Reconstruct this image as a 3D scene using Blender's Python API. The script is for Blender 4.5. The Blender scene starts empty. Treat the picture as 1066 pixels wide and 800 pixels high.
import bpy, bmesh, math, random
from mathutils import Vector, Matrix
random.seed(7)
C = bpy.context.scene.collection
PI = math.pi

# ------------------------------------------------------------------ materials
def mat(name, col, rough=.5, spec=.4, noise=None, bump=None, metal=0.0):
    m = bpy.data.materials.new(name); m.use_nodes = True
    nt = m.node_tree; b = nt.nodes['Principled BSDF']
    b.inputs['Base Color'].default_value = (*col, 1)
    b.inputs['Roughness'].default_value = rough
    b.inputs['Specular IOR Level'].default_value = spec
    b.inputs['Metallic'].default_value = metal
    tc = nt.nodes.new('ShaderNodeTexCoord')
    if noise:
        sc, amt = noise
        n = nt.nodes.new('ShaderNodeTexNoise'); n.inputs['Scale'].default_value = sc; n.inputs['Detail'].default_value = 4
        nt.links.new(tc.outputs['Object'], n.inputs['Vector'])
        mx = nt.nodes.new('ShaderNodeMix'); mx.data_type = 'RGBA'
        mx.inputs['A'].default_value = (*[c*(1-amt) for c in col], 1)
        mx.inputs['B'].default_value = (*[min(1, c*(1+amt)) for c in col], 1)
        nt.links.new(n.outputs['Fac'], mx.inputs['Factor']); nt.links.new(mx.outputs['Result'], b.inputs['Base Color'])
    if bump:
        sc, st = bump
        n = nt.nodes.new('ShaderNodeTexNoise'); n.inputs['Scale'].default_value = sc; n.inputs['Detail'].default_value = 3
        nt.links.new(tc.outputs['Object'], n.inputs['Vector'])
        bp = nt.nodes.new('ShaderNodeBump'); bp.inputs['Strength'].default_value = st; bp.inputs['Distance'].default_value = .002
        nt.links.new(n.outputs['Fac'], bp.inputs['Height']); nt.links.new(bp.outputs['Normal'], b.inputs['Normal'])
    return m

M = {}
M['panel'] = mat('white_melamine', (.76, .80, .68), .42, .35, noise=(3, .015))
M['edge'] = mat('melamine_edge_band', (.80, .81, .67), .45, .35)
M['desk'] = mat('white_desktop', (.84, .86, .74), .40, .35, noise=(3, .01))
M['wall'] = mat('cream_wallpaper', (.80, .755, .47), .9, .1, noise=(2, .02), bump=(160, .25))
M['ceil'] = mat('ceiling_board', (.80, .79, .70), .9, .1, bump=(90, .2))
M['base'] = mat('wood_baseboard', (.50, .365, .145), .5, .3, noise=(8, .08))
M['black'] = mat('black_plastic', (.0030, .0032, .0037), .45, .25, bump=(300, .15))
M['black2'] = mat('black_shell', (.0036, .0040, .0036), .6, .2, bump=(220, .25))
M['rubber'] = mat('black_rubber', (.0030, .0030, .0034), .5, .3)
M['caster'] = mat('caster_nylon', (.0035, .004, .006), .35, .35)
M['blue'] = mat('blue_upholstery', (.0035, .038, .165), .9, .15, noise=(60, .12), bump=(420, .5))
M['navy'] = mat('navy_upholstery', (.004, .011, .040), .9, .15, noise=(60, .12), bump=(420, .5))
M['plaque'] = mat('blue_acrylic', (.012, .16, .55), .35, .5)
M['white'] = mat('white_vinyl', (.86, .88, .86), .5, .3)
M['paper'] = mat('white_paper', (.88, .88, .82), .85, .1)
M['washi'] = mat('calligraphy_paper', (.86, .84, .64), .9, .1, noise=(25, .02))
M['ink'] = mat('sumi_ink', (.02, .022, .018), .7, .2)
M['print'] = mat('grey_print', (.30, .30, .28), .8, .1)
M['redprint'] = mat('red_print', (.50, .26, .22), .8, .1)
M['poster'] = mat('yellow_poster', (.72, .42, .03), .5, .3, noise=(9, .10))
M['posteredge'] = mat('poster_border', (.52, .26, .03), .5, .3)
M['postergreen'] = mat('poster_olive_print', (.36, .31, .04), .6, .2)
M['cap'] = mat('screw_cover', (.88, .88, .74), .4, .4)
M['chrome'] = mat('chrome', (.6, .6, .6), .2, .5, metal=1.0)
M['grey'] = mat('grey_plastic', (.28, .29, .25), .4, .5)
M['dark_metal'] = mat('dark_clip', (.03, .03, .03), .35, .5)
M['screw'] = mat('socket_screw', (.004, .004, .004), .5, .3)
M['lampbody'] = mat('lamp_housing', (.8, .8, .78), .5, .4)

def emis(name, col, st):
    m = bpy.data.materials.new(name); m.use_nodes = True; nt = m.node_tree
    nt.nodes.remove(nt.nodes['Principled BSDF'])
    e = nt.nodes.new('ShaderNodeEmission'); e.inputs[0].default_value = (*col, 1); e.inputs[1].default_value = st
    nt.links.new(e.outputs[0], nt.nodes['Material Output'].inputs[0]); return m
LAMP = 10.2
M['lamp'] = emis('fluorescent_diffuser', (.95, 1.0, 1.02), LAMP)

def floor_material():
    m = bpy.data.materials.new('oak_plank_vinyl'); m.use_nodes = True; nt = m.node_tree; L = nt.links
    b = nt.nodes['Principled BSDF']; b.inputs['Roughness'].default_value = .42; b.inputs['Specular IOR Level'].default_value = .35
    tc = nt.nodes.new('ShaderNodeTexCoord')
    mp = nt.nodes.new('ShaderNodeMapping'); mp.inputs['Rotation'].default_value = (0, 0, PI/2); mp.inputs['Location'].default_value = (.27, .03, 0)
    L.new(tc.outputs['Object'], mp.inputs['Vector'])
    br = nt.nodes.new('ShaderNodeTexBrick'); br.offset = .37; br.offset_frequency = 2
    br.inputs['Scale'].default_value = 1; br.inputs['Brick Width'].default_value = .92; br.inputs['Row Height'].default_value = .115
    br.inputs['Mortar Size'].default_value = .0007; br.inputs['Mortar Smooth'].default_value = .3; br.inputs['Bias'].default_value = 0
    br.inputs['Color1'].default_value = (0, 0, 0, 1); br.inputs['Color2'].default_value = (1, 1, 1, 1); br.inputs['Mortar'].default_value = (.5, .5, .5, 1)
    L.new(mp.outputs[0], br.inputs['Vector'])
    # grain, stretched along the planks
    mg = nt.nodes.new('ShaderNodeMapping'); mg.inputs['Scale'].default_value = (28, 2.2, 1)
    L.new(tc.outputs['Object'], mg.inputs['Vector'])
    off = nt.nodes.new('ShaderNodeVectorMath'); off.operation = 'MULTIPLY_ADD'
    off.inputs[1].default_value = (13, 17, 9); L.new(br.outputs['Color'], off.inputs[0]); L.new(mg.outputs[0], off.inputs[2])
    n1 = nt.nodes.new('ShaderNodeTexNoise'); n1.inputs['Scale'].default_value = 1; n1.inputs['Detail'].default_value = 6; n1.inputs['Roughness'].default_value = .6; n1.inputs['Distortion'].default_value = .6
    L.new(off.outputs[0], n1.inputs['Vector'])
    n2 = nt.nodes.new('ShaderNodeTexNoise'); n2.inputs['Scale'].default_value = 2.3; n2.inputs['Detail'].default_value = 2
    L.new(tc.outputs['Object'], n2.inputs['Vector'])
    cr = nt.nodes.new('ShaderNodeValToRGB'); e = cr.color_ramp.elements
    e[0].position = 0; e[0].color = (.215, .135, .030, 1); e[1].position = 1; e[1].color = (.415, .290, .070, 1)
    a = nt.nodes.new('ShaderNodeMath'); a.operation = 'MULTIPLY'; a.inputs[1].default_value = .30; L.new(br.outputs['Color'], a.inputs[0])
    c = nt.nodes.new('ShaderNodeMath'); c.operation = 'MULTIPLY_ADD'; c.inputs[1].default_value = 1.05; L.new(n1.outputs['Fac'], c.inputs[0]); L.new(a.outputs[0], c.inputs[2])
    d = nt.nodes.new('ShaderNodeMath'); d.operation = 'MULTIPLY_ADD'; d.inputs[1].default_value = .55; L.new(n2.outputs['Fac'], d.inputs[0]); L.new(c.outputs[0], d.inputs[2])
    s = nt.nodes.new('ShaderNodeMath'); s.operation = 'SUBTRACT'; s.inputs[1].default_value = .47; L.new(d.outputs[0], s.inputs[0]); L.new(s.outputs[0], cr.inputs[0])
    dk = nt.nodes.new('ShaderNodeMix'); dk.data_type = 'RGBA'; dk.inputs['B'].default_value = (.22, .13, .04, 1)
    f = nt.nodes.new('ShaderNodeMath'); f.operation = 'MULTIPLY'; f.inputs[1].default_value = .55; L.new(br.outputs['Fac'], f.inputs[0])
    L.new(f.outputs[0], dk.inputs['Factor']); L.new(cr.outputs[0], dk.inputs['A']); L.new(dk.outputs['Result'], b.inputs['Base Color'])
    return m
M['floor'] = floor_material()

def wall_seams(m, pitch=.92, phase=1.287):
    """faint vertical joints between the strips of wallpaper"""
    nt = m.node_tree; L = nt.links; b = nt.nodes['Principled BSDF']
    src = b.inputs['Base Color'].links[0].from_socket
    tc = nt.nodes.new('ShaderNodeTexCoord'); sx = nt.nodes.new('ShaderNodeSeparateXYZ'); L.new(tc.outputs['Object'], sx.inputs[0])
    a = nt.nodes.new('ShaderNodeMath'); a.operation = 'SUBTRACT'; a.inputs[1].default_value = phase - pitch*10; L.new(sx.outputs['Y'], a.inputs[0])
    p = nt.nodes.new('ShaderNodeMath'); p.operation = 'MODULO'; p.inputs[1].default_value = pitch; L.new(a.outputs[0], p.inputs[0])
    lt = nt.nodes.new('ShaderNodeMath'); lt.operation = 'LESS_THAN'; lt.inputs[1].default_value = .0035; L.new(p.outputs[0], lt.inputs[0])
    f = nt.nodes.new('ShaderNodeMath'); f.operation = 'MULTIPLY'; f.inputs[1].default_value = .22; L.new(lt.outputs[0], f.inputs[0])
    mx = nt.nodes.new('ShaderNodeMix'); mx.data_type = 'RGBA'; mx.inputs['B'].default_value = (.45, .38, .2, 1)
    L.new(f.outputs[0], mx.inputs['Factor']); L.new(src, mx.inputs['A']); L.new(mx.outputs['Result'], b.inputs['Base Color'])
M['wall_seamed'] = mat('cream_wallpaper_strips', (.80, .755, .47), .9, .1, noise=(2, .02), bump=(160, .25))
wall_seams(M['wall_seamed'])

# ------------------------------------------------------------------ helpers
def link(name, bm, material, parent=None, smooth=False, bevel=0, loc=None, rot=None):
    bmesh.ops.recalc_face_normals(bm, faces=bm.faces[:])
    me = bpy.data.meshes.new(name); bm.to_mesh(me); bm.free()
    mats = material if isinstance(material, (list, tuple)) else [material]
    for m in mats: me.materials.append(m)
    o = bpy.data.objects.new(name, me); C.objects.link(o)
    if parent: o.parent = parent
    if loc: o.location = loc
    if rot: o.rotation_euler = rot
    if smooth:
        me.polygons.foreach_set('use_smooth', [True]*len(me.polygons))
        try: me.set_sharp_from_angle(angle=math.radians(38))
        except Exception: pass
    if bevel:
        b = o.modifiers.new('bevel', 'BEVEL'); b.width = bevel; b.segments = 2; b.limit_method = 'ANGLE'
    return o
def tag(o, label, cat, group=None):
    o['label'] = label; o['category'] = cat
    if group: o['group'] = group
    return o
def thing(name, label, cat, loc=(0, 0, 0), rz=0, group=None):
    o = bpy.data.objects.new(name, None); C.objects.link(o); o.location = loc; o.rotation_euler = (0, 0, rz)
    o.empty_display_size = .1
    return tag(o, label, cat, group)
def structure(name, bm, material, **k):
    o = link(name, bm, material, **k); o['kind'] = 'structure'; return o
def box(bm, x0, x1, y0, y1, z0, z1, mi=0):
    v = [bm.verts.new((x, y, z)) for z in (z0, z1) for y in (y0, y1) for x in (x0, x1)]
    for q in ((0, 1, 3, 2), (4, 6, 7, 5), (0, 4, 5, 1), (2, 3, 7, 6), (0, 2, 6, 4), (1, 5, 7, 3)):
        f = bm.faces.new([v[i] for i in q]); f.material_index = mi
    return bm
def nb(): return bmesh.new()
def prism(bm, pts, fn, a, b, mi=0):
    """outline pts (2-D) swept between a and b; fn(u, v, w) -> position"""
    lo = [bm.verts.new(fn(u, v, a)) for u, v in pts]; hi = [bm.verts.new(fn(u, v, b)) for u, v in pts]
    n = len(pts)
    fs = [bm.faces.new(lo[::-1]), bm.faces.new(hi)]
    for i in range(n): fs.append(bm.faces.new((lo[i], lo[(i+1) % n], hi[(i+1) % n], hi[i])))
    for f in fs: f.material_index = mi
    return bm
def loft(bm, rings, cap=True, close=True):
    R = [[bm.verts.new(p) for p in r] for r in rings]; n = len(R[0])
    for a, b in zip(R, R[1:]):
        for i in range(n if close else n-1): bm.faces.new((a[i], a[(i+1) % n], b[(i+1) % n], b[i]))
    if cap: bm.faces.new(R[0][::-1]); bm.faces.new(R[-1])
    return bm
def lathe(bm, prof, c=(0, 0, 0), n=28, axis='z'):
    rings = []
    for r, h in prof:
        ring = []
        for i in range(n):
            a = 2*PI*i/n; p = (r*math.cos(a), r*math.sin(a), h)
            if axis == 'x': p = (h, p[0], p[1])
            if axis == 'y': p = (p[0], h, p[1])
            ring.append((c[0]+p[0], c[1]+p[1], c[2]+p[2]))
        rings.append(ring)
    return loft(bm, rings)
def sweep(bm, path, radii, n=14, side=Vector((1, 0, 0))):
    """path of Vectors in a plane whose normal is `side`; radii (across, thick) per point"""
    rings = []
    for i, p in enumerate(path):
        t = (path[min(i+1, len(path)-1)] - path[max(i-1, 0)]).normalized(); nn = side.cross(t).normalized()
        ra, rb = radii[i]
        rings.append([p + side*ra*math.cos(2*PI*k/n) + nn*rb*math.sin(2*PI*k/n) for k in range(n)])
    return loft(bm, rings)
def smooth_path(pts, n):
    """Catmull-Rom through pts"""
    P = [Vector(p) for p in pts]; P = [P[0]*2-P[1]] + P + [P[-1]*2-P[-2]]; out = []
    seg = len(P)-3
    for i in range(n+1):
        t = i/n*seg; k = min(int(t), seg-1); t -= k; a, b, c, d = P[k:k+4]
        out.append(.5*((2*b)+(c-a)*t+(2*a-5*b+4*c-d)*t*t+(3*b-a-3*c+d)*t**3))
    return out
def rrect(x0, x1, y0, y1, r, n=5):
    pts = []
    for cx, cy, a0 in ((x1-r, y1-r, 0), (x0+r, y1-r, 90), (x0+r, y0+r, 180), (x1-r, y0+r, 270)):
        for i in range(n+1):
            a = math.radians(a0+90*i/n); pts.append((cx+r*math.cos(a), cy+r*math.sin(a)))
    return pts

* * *

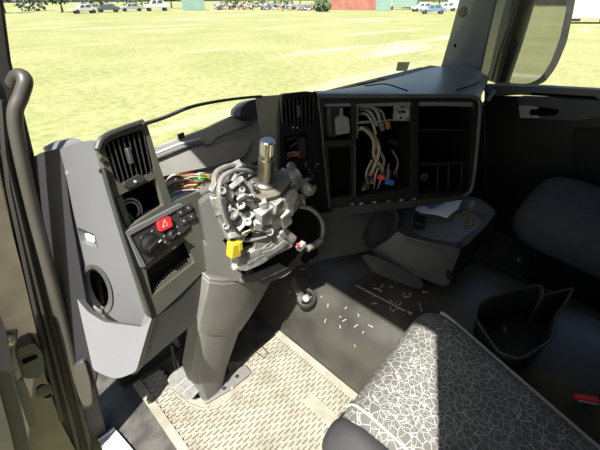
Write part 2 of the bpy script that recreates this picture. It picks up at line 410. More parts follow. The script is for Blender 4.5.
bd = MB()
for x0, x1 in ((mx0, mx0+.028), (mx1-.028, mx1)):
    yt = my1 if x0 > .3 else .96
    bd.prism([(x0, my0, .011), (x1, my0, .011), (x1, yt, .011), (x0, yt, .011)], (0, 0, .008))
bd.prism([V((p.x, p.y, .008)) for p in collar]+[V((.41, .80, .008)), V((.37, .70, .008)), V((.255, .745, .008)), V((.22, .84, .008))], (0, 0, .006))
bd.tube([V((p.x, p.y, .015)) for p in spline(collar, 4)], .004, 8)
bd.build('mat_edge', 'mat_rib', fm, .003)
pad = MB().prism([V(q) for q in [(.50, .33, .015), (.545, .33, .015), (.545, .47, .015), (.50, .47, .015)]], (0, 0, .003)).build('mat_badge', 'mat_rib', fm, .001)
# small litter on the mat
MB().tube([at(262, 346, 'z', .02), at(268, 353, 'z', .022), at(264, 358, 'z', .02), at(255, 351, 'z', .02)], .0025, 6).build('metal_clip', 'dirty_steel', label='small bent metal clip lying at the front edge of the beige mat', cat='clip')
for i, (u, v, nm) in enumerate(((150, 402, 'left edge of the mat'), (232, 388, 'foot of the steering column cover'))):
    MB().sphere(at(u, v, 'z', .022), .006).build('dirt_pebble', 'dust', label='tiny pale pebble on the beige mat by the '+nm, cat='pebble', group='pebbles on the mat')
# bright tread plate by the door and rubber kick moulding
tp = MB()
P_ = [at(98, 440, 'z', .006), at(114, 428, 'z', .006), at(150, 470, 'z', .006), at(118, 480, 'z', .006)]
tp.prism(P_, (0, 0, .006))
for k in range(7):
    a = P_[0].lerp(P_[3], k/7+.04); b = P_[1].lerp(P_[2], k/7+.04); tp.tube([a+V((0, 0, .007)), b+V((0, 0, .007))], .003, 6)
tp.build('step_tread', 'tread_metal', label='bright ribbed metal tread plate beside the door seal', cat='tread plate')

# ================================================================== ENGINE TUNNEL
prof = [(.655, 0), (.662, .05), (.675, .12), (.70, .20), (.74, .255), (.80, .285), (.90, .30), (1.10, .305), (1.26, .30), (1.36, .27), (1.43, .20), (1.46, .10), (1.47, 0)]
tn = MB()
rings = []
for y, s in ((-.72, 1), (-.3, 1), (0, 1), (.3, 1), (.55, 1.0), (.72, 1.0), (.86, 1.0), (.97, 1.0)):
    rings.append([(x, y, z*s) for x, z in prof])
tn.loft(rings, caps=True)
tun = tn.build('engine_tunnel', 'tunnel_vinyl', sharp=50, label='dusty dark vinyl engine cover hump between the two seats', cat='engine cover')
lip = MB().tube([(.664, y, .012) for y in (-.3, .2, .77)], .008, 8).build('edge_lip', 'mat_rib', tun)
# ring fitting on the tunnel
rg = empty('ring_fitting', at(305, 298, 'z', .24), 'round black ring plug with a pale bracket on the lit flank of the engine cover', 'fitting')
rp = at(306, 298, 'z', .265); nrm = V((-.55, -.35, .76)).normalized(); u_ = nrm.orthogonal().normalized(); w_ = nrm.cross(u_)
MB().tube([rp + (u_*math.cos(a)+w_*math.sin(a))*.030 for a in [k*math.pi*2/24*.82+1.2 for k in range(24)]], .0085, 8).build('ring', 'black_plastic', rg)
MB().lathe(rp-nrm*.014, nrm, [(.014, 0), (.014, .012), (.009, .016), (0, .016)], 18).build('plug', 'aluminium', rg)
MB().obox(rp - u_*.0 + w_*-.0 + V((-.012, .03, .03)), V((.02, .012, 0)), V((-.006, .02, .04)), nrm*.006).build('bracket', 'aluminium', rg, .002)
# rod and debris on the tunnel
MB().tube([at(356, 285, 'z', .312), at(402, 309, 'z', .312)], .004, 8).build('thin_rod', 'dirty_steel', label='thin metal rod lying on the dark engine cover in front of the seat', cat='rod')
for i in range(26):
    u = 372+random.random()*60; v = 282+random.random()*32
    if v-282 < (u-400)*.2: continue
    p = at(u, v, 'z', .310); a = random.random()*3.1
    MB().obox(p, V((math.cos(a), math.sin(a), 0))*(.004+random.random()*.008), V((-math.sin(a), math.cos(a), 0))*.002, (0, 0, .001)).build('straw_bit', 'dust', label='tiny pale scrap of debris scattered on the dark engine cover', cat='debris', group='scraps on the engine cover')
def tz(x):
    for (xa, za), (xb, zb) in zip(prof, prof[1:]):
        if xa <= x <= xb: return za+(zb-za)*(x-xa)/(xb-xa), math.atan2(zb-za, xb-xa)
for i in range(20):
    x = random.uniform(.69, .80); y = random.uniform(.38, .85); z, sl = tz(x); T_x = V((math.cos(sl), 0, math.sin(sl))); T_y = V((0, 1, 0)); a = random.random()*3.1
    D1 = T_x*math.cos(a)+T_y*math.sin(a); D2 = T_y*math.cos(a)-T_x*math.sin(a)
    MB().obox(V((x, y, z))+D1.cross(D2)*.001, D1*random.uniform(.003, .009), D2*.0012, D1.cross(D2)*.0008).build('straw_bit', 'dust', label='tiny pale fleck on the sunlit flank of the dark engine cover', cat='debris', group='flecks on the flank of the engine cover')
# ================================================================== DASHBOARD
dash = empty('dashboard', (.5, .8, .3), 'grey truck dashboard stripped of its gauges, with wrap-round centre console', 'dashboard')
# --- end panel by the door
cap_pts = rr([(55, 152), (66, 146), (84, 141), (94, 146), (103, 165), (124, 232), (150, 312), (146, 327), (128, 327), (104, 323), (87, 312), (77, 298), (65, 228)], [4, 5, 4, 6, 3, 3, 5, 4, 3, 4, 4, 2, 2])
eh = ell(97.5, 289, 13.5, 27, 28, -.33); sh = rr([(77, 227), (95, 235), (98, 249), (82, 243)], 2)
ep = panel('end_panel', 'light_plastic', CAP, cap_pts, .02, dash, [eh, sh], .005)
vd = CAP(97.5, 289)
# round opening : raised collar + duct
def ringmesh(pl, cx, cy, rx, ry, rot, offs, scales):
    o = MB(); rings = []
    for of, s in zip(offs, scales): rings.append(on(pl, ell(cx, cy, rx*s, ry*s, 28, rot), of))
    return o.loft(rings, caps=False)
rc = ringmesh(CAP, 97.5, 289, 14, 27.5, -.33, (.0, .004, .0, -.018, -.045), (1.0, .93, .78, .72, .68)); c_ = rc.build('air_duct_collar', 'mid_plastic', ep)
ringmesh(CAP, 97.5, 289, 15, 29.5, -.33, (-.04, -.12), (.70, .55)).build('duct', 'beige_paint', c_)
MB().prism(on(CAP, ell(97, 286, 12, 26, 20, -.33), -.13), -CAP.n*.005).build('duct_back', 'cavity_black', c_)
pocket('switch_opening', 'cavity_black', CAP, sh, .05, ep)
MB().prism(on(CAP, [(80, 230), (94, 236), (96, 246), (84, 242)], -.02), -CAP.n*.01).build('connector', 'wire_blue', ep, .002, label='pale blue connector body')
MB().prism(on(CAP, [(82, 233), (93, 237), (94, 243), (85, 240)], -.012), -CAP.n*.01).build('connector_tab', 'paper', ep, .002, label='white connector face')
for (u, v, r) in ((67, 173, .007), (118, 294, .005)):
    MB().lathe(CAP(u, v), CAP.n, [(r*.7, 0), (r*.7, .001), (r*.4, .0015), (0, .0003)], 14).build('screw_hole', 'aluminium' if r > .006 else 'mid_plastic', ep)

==

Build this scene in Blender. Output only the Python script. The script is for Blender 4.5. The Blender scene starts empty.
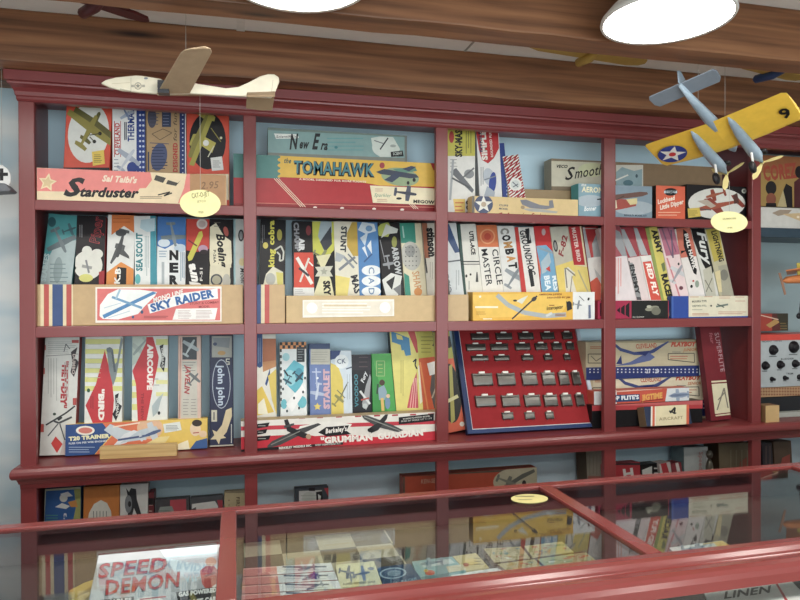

EXERCISE BRIEF →
Print, from the entries above, the line with "Reconstruct this image", the line with "PI = math.pi" and all lines between them, exactly and with nothing else.

SOLUTION TO THIS PROBLEM →
Reconstruct this image as a 3D scene using Blender's Python API. The script is for Blender 4.5. The Blender scene starts empty. Treat the picture as 1066 pixels wide and 800 pixels high.
import bpy, bmesh, math, random
from mathutils import Vector, Matrix
random.seed(7)
C = bpy.context.scene.collection
PI = math.pi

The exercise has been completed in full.